• WHAT THIS TASK INVOLVES:
Go from the first line to the line with "0.47, 0.028, m_cream)" and return those lines verbatim, ends included.
————
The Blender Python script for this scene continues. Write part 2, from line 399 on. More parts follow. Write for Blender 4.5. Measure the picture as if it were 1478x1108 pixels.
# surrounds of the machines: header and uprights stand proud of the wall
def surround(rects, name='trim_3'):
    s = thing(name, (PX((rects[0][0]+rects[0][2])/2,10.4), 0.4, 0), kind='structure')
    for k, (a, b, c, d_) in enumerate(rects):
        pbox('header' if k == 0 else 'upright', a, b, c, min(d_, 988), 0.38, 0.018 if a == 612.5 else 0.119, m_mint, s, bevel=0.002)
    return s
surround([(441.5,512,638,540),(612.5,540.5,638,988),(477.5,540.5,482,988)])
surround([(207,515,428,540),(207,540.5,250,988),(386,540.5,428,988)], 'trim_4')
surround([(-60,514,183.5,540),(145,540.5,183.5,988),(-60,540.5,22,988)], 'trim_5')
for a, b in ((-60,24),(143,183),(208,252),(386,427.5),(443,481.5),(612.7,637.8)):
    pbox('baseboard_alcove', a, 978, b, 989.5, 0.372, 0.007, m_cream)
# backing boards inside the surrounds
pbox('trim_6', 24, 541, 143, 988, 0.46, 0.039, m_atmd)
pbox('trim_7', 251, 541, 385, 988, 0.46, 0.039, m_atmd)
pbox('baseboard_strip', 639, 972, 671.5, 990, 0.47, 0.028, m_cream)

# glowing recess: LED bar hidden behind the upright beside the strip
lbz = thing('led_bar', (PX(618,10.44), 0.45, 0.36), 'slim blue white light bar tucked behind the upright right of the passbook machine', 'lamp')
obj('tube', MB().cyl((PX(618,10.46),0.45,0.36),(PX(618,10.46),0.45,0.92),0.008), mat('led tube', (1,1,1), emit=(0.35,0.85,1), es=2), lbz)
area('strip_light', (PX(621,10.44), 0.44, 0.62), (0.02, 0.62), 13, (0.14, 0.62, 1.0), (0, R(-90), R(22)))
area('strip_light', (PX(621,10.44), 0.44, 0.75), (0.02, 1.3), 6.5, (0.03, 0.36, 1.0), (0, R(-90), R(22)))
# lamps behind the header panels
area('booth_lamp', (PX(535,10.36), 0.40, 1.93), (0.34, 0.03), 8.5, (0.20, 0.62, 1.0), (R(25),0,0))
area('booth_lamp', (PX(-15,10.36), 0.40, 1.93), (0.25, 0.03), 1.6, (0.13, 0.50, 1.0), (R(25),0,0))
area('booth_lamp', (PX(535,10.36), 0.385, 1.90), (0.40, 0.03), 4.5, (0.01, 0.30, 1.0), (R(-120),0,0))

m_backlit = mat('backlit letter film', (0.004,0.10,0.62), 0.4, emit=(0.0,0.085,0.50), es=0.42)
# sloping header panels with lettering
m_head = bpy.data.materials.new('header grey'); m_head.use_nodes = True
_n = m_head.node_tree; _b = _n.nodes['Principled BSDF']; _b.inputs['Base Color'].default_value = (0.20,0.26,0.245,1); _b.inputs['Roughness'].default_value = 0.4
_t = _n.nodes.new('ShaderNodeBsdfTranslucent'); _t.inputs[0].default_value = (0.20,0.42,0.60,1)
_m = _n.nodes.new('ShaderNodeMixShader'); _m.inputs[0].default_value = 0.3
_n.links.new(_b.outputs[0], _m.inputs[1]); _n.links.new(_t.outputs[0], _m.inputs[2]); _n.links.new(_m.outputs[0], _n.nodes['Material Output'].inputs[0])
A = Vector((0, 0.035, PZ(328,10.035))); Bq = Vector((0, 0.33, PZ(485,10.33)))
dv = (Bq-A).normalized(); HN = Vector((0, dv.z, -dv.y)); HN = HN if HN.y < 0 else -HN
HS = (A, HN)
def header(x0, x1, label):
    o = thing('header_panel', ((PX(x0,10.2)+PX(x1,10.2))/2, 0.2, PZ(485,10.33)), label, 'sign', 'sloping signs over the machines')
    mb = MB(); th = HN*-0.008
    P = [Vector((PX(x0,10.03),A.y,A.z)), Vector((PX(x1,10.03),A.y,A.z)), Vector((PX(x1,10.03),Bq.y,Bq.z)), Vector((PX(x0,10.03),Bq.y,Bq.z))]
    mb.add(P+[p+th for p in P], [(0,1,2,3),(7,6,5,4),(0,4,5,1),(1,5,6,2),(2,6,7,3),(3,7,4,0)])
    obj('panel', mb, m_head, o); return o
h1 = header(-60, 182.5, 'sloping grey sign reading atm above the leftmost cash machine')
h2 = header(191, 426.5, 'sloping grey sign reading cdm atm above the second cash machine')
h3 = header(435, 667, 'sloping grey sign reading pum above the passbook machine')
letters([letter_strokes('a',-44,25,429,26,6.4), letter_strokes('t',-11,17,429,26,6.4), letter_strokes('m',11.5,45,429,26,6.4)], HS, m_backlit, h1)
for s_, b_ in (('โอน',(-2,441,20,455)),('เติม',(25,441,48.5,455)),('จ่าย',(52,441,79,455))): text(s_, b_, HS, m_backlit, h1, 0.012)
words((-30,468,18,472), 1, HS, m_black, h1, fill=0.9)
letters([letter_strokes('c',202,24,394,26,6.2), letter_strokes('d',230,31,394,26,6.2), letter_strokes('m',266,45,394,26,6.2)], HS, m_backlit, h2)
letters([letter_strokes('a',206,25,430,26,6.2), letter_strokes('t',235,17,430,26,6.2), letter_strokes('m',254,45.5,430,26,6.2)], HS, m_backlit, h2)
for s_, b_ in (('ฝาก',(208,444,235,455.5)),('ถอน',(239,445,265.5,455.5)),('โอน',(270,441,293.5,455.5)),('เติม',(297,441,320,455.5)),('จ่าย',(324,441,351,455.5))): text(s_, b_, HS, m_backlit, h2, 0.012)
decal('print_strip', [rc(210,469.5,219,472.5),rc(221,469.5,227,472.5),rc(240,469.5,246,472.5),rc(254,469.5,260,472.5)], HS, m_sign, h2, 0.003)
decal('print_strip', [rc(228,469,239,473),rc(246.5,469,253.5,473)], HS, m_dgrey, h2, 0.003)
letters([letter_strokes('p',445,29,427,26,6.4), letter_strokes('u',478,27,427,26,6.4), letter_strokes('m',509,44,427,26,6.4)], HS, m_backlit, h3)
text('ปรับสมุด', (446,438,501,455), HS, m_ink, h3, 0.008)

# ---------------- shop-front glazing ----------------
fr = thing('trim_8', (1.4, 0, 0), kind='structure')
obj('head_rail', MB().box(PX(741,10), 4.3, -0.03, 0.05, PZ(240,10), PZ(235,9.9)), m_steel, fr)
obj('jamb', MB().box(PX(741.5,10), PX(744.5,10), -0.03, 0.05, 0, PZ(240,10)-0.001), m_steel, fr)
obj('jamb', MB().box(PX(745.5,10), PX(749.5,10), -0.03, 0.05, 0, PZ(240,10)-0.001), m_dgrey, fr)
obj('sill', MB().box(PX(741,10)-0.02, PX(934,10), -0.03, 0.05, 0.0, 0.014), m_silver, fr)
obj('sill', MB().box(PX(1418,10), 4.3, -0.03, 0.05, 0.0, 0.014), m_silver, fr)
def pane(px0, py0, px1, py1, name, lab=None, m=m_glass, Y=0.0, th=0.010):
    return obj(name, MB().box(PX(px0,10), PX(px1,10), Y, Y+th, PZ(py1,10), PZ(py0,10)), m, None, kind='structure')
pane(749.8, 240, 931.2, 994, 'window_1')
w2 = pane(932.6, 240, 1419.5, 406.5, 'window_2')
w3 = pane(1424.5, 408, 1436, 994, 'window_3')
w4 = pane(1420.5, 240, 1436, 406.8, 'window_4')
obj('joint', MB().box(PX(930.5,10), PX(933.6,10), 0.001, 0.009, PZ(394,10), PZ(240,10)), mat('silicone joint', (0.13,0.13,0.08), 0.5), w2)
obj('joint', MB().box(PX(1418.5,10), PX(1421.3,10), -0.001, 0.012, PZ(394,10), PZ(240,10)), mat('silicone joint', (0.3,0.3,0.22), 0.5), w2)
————
• IN RESPONSE:
The Blender Python script for this scene continues. Write part 2, from line 399 on. More parts follow. Write for Blender 4.5. Measure the picture as if it were 1478x1108 pixels.
# surrounds of the machines: header and uprights stand proud of the wall
def surround(rects, name='trim_3'):
    s = thing(name, (PX((rects[0][0]+rects[0][2])/2,10.4), 0.4, 0), kind='structure')
    for k, (a, b, c, d_) in enumerate(rects):
        pbox('header' if k == 0 else 'upright', a, b, c, min(d_, 988), 0.38, 0.018 if a == 612.5 else 0.119, m_mint, s, bevel=0.002)
    return s
surround([(441.5,512,638,540),(612.5,540.5,638,988),(477.5,540.5,482,988)])
surround([(207,515,428,540),(207,540.5,250,988),(386,540.5,428,988)], 'trim_4')
surround([(-60,514,183.5,540),(145,540.5,183.5,988),(-60,540.5,22,988)], 'trim_5')
for a, b in ((-60,24),(143,183),(208,252),(386,427.5),(443,481.5),(612.7,637.8)):
    pbox('baseboard_alcove', a, 978, b, 989.5, 0.372, 0.007, m_cream)
# backing boards inside the surrounds
pbox('trim_6', 24, 541, 143, 988, 0.46, 0.039, m_atmd)
pbox('trim_7', 251, 541, 385, 988, 0.46, 0.039, m_atmd)
pbox('baseboard_strip', 639, 972, 671.5, 990, 0.47, 0.028, m_cream)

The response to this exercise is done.